_DO THIS:_
Set down the data below without change, skipping the pictures it holds.

***** TASK INPUTS

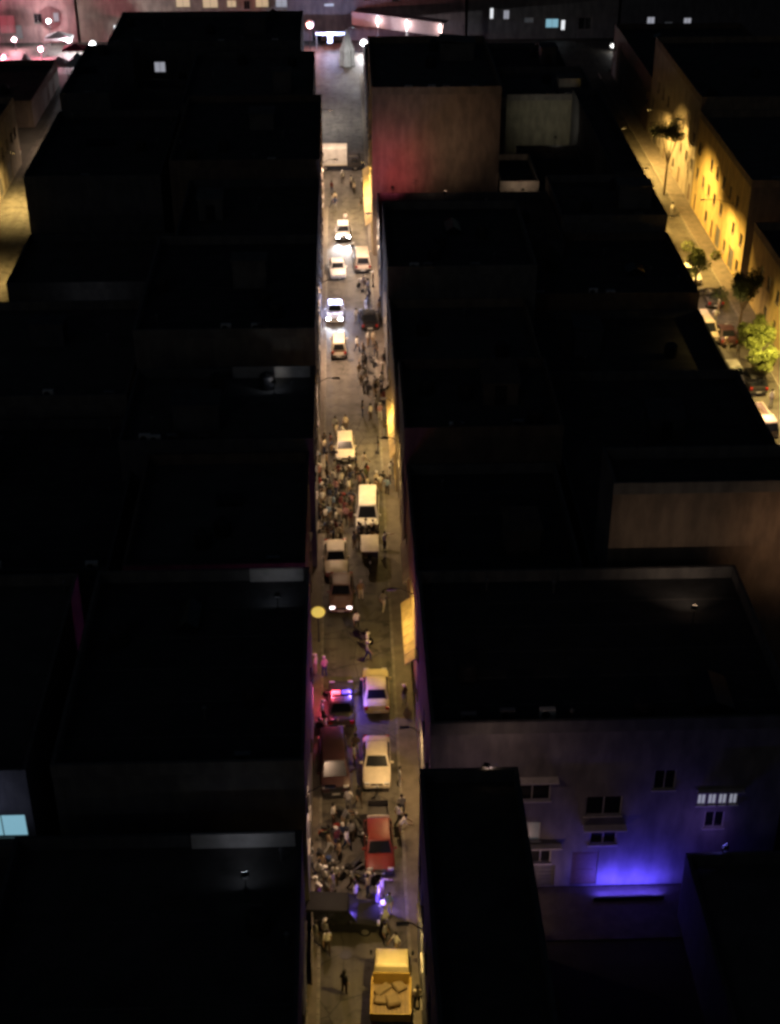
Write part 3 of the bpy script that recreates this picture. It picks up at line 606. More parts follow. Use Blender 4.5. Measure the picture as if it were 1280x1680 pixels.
def car(label, kind, pnt, px=None, X=None, Y=None, rz=0.0, cat='car', name='parked_car', head=M_LAMPOFF, tail=M_TAIL, beams=0, beacon=None, group='vehicles in the main street', cabin=None, zref=.7):
    p = G(*px, zref) if px else Vector((X, Y, 0))
    L, W, H, wb, wt, rt, rb, belt, hz, tz = CARS[kind]; h = W / 2; F = -L / 2; B = L / 2
    d = shared(('car', kind), lambda: car_meshes(kind))
    c = thing(name, label, cat, (p.x, p.y, 0.004), rz, group); FOOT.append((p.x, p.y, rz, W, L))
    bd = put('body', d['body'], pnt, c)
    put('cabin', d['cabin'], cabin or pnt, c)
    put('windscreen', d['windscreen'], M_GLASS, c); put('rear_window', d['rear_window'], M_GLASS, c)
    for k in ('side00', 'side01', 'side10', 'side11'): put('side_window', d[k], M_GLASS, c)
    put('bumper', d['bumper_front'], M_BUMP if kind != 'saloon' else pnt, c); put('bumper', d['bumper_rear'], M_BUMP if kind != 'saloon' else pnt, c)
    put('grille', d['grille'], M_BUMP, c)
    put('number_plate', d['plate'], M_PLATE, c, (0, F - .06, .4)); put('number_plate', d['plate'], M_PLATE, c, (0, B + .07, .46))
    for s in (-1, 1):
        put('headlight', d['head'], head, c, (s * h * .7, F + .06, hz - .12)); put('tail_light', d['tail'], tail, c, (s * h * .8, B - .02, tz - .2))
        put('mirror', d['mirror'], pnt, c, (s * (h + .07), wb + .35, belt + .07))
        for yy in (F + .82, B - .85):
            w = put('wheel', d['tyre'], M_TYRE, c, (s * (h - .09), yy, .32)); put('rim', d['rim'], M_RIM, w, (s * .018, 0, 0))
        for yy in (wt + .75, wt + 1.6): put('door_handle', d['handle'], M_BUMP, c, (s * (h + .0), yy, belt - .17))
        if beams:
            light('SPOT', c, (s * h * .7, F - .12, hz - .1), (.88, .92, 1), beams, (R_(82), 0, R_(180)), 1.1, .5, .06)
    if beacon:
        lb = put('light_bar', MB().box(-.62, .62, -.14, .14, 0, .05).mesh('bar', bevel=.015), M_BUMP, c, (0, wt + .55, H + .005))
        for s, m, col in ((-1, beacon[0], beacon[2]), (1, beacon[1], beacon[3])):
            put('beacon', MB().box(-.27, .27, -.12, .12, .051, .2).mesh('beacon', bevel=.03), m, lb, (s * .33, 0, 0))
            light('POINT', lb, (s * .75, 0, .35), col, beacon[4], rad=.04)
    return c
# main street, far to near
car('silver hatchback facing us with dazzling white headlights', 'hatch', P_SILVER, (563, 378), head=M_HEADON, beams=1100)
car('white saloon behind the white police car', 'saloon', P_WHITE, (554, 438), rz=R_(2))
car('white police car with a pale blue light bar on its roof', 'saloon', P_WHITE, (550, 508), rz=R_(-2), name='police_car', beacon=(M_BLUEW, M_BLUEW, (.5, .55, 1), (.5, .55, 1), 420), head=M_HEADON, beams=420)
car('cream van with a dark rear window behind the bare stretch of road', 'microvan', P_CREAM, (556, 566), rz=R_(180), cat='van', name='parked_van', zref=.9)
car('pale beige van parked at the pavement by the white saloon', 'van', P_BEIGE, (594, 424), rz=R_(182), cat='van', name='parked_van', zref=.9)
car('black saloon at the pavement beside the police car', 'saloon', P_BLACK, (604, 520), rz=R_(184))
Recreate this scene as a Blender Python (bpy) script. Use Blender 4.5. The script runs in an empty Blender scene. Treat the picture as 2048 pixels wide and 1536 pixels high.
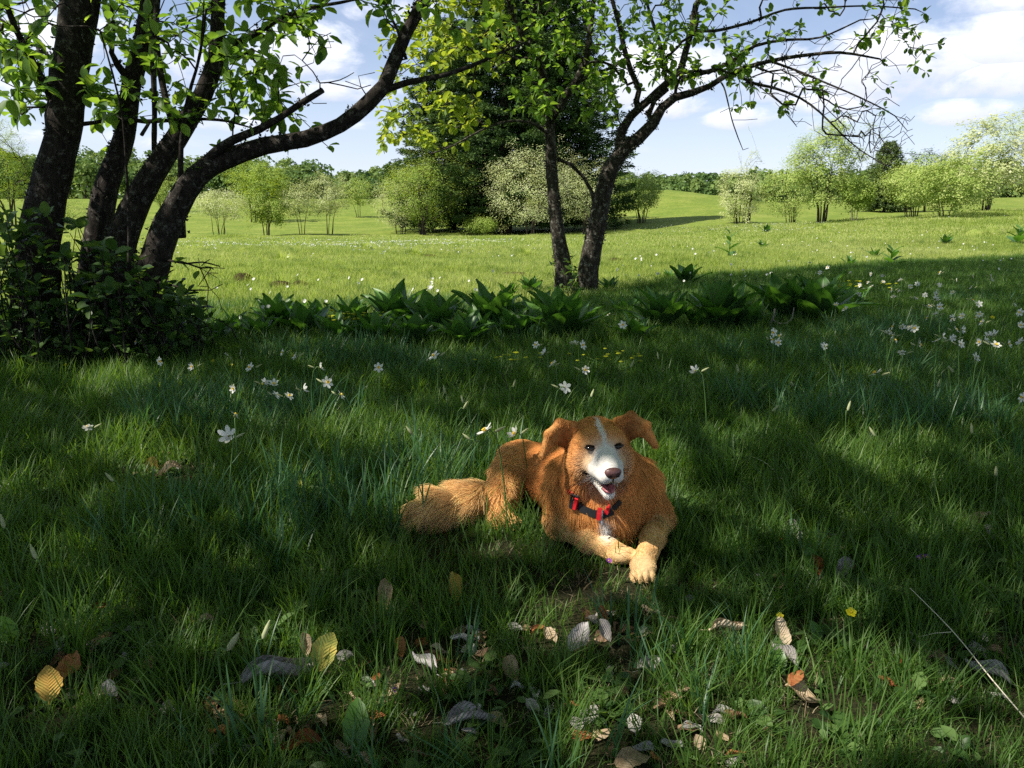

**********

_EXPECTED ANSWER:_
Write part 3 of the bpy script that recreates this picture. It picks up at line 606. More parts follow. Use Blender 4.5. Measure the picture as if it were 1280x1680 pixels.
def car(label, kind, pnt, px=None, X=None, Y=None, rz=0.0, cat='car', name='parked_car', head=M_LAMPOFF, tail=M_TAIL, beams=0, beacon=None, group='vehicles in the main street', cabin=None, zref=.7):
    p = G(*px, zref) if px else Vector((X, Y, 0))
    L, W, H, wb, wt, rt, rb, belt, hz, tz = CARS[kind]; h = W / 2; F = -L / 2; B = L / 2
    d = shared(('car', kind), lambda: car_meshes(kind))
    c = thing(name, label, cat, (p.x, p.y, 0.004), rz, group); FOOT.append((p.x, p.y, rz, W, L))
    bd = put('body', d['body'], pnt, c)
    put('cabin', d['cabin'], cabin or pnt, c)
    put('windscreen', d['windscreen'], M_GLASS, c); put('rear_window', d['rear_window'], M_GLASS, c)
    for k in ('side00', 'side01', 'side10', 'side11'): put('side_window', d[k], M_GLASS, c)
    put('bumper', d['bumper_front'], M_BUMP if kind != 'saloon' else pnt, c); put('bumper', d['bumper_rear'], M_BUMP if kind != 'saloon' else pnt, c)
    put('grille', d['grille'], M_BUMP, c)
    put('number_plate', d['plate'], M_PLATE, c, (0, F - .06, .4)); put('number_plate', d['plate'], M_PLATE, c, (0, B + .07, .46))
    for s in (-1, 1):
        put('headlight', d['head'], head, c, (s * h * .7, F + .06, hz - .12)); put('tail_light', d['tail'], tail, c, (s * h * .8, B - .02, tz - .2))
        put('mirror', d['mirror'], pnt, c, (s * (h + .07), wb + .35, belt + .07))
        for yy in (F + .82, B - .85):
            w = put('wheel', d['tyre'], M_TYRE, c, (s * (h - .09), yy, .32)); put('rim', d['rim'], M_RIM, w, (s * .018, 0, 0))
        for yy in (wt + .75, wt + 1.6): put('door_handle', d['handle'], M_BUMP, c, (s * (h + .0), yy, belt - .17))
        if beams:
            light('SPOT', c, (s * h * .7, F - .12, hz - .1), (.88, .92, 1), beams, (R_(82), 0, R_(180)), 1.1, .5, .06)
    if beacon:
        lb = put('light_bar', MB().box(-.62, .62, -.14, .14, 0, .05).mesh('bar', bevel=.015), M_BUMP, c, (0, wt + .55, H + .005))
        for s, m, col in ((-1, beacon[0], beacon[2]), (1, beacon[1], beacon[3])):
            put('beacon', MB().box(-.27, .27, -.12, .12, .051, .2).mesh('beacon', bevel=.03), m, lb, (s * .33, 0, 0))
            light('POINT', lb, (s * .75, 0, .35), col, beacon[4], rad=.04)
    return c
# main street, far to near
car('silver hatchback facing us with dazzling white headlights', 'hatch', P_SILVER, (563, 378), head=M_HEADON, beams=1100)
car('white saloon behind the white police car', 'saloon', P_WHITE, (554, 438), rz=R_(2))
car('white police car with a pale blue light bar on its roof', 'saloon', P_WHITE, (550, 508), rz=R_(-2), name='police_car', beacon=(M_BLUEW, M_BLUEW, (.5, .55, 1), (.5, .55, 1), 420), head=M_HEADON, beams=420)
car('cream van with a dark rear window behind the bare stretch of road', 'microvan', P_CREAM, (556, 566), rz=R_(180), cat='van', name='parked_van', zref=.9)
car('pale beige van parked at the pavement by the white saloon', 'van', P_BEIGE, (594, 424), rz=R_(182), cat='van', name='parked_van', zref=.9)
car('black saloon at the pavement beside the police car', 'saloon', P_BLACK, (604, 520), rz=R_(184))
Recreate this scene as a Blender Python (bpy) script. Use Blender 4.5. The script runs in an empty Blender scene. Treat the picture as 2048 pixels wide and 1536 pixels high.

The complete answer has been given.